Kendricks v. Westhab, Inc.

SUMMARY ORDER

Appeal from the United States District Court for the Southern District of New York (Marrero, /.).

UPON DUE CONSIDERATION, IT IS HEREBY ORDERED, ADJUDGED, AND DECREED that the judgment of the District Court be and it hereby is AFFIRMED.

On October 31, 1997, Maverick Ken-dricks filed pro se a complaint against Westhab, Inc., alleging violations of the Americans with Disabilities Act (ADA), 42 U.S.C. §§ 12102 et seq., based on Westh-ab’s termination of his employment, its failure to accommodate his disability, unequal terms and conditions of his employment, and Westhab’s retaliation on the basis of his race, sexual preference, and disability. Kendricks’ claimed disability allegedly resulted from an incident where he “fell on Westhab grounds [and] hit [his] head.”

In August 1999, Westhab moved to dismiss Kendrick’s complaint pursuant to Federal Rule of Civil Procedure 12(b)(6). Kendricks opposed Westhab’s motion. In February 2000, Magistrate Judge Ellis issued a report and recommendation suggesting that Westhab’s motion to dismiss should be granted. The Magistrate Judge also advised that because Kendricks was filing pro se, he should be granted leave to replead his disability and retaliation claims. Kendricks filed an objection. By order entered September 26, 2000, the district court adopted the Magistrate Judge’s report and recommendation in its entirety.

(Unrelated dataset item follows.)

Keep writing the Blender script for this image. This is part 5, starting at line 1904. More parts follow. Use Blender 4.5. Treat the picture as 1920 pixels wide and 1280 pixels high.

Kendricks exercised his option to re-plead and filed an amended complaint in January 2001. In his amended complaint, Kendricks alleged (1) that Westhab violated the ADA by not accommodating his disability, which was the result of an accident on Westhab’s premises; (2) that Westhab and its employees conspired to prevent his receipt of benefits by providing false information to the state insurance fund; and (3) that he was terminated in *620retaliation for his activism in speaking out against Westhab’s discriminatory practices. In February 2001, Westhab moved to dismiss Kendricks’ complaint, arguing (1) that Kendricks’ claims of retaliation were conclusory, vague, and not raised in his Equal Employment Opportunity Commission (EEOC) complaint; (2) that falling and hitting one’s head is not a disability under the ADA; (8) that Kendricks’ claims of nonaccommodation were conclusory; (4) that Kendricks’ remaining claims were conclusory; (5) that Kendricks’ entire complaint was untimely; and (6) that Ken-dricks’ claims were barred by the statute of limitations. Kendricks opposed Westh-ab’s motion to dismiss.

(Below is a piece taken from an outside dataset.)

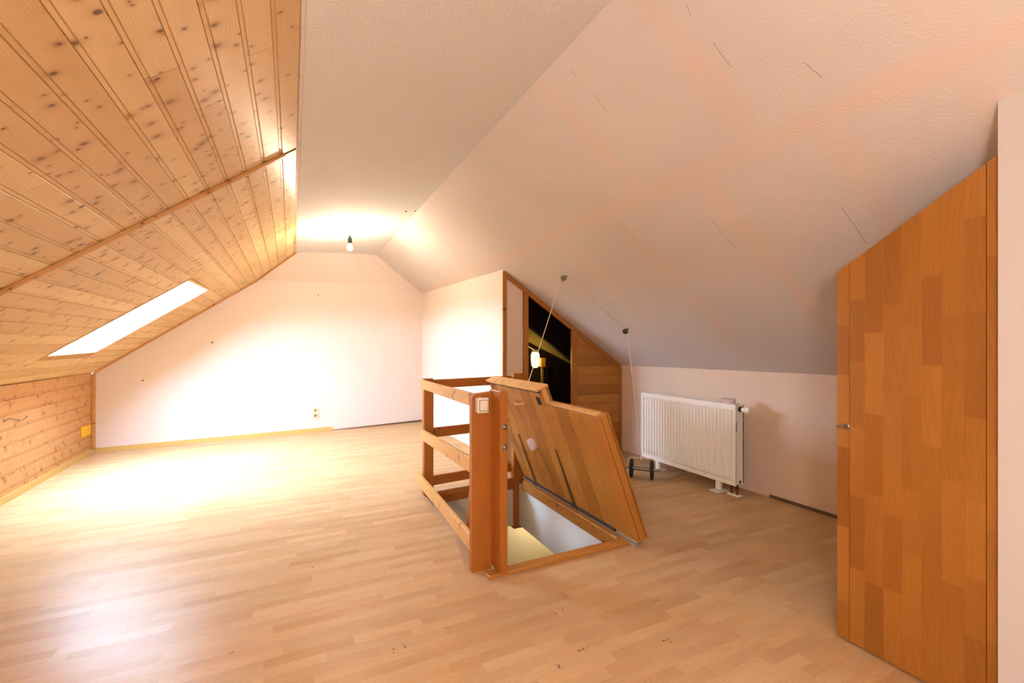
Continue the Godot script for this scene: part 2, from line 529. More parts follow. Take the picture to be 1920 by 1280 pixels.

On September 5, 2001, the Magistrate Judge Ellis issued a report and recommendation suggesting that Westhab’s motion to dismiss be granted. With respect to Kendricks’ ADA discrimination claim, the Magistrate Judge found (1) that Kendricks had neither alleged nor shown that his head injury limited a major life activity or that he was regarded as being disabled and therefore hadn’t alleged sufficient facts to show a disability under the ADA; (2) that even if he were disabled, Ken-dricks had not shown that Westhab knew of that disability; and (3) that Westhab had accommodated his head injury by granting him approximately three months leave of absence. With respect to Ken-dricks’ retaliation claim, the Magistrate Judge found that Kendricks’ allegations were vague and had indicated neither that his statements constituted protected activity nor that there was any causal link between the statements and his dismissal.

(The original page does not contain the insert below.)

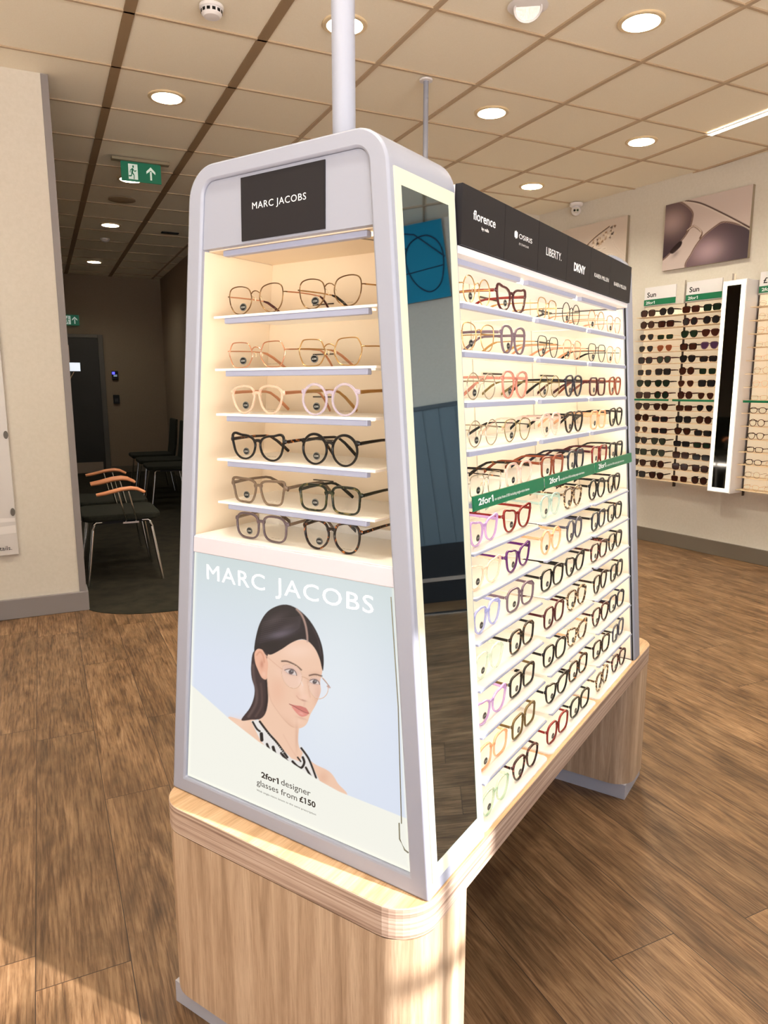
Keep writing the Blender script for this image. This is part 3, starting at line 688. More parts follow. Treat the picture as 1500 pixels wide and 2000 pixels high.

Kendricks objected to the Magistrate Judge’s report and recommendation. On October 17, 2001, after having received the objections, the court entered final judgment accepting the report and recommendation in its entirety. Kendricks appeals from this judgment.

DISCUSSION

The Magistrate Judge and the district court admirably gave the appellant any number of opportunities to amend, clarify, and correct his complaint. We have examined all of appellant’s claims and find them meritless, for substantially the same reasons stated by the Magistrate Judge’s report and recommendation of September 5, 2001, as adopted by the district court. Accordingly, we AFFIRM the judgment of the district court.